There’s a moment in Kamila Andini’s sensitive coming-of-age drama that will feel familiar to many women, whether or not they grew up in the rural Indonesian town where the film is set. In a grassy field, a group of high-school girls whisper about sex and desire. It’s the question of pleasuring oneself that both excites and scares them the most. Can women even do it? How does it work? They ask each other.
“Yuni” is about women’s oppression — about the social forces that constrain girls from pursuing their dreams — but its strength lies in its focus on women’s pleasure. The movie’s protagonist, the high-school senior Yuni (Arawinda Kirana), faces some tough dilemmas.
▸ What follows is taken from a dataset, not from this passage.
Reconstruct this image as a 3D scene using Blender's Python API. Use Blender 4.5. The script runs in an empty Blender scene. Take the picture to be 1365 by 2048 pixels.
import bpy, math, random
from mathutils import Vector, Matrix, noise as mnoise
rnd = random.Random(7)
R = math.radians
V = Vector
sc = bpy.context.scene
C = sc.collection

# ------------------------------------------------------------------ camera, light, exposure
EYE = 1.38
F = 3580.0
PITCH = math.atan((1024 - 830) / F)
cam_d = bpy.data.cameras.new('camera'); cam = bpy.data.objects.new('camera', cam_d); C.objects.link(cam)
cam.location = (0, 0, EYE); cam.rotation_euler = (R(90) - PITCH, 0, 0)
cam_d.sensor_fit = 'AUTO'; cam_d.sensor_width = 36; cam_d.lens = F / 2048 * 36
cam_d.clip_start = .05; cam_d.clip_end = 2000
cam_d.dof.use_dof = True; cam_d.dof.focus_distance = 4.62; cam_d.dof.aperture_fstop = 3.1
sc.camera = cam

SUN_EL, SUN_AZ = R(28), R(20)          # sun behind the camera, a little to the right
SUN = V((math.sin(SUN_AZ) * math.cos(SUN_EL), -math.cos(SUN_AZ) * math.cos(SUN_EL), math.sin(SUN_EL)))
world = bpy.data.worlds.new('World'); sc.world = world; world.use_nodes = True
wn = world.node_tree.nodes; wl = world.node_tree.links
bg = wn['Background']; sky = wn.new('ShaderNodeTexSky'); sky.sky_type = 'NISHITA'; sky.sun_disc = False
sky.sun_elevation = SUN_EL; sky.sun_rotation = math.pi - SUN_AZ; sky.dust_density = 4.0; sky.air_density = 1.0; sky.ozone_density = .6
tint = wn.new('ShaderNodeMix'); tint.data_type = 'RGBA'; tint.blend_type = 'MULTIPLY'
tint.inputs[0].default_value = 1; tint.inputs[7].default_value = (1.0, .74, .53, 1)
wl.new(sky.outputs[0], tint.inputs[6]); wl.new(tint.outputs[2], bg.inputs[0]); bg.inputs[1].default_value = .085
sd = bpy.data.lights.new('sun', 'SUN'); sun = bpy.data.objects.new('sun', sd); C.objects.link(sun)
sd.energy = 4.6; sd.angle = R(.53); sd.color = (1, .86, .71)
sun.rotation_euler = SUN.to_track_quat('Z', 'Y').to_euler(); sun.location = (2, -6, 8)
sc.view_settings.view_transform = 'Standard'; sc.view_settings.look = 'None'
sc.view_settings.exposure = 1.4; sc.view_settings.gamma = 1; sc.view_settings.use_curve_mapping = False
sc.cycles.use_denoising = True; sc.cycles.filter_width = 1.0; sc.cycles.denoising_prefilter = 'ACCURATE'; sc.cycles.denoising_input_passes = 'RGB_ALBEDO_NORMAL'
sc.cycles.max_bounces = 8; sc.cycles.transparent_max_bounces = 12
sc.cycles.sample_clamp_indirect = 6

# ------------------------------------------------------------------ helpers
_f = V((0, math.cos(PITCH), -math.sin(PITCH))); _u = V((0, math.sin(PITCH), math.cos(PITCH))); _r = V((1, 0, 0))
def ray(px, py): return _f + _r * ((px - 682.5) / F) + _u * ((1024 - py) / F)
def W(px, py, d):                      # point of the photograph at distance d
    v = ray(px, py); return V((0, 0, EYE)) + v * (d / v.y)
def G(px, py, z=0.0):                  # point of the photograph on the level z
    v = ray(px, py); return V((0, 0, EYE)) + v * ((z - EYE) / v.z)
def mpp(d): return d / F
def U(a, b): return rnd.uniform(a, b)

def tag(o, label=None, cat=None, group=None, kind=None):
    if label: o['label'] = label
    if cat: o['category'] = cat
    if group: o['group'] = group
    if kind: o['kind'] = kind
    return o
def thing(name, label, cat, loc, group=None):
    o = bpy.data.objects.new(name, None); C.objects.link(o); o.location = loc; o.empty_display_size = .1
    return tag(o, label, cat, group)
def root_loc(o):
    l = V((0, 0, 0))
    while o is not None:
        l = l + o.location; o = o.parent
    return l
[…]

She wants to go to college, but her family is already entertaining potential marriage for her. She is eager to explore her body on her own terms, but her school has instituted mandatory virginity tests for the girls in a twisted response to a case of rape.
Things are bleak, and Andini’s sobering film offers no miracle escapes, but it makes it a point to show us the defiance of Yuni and her classmates, their small yet powerful negotiations in this constricted world. Shot with tactile sensuality, as if in formal protest of the systems the movie critiques, the best scenes in “Yuni” are its moments of intimacy between women — dancing, gossiping or dreaming together, helping each other survive an unforgiving world.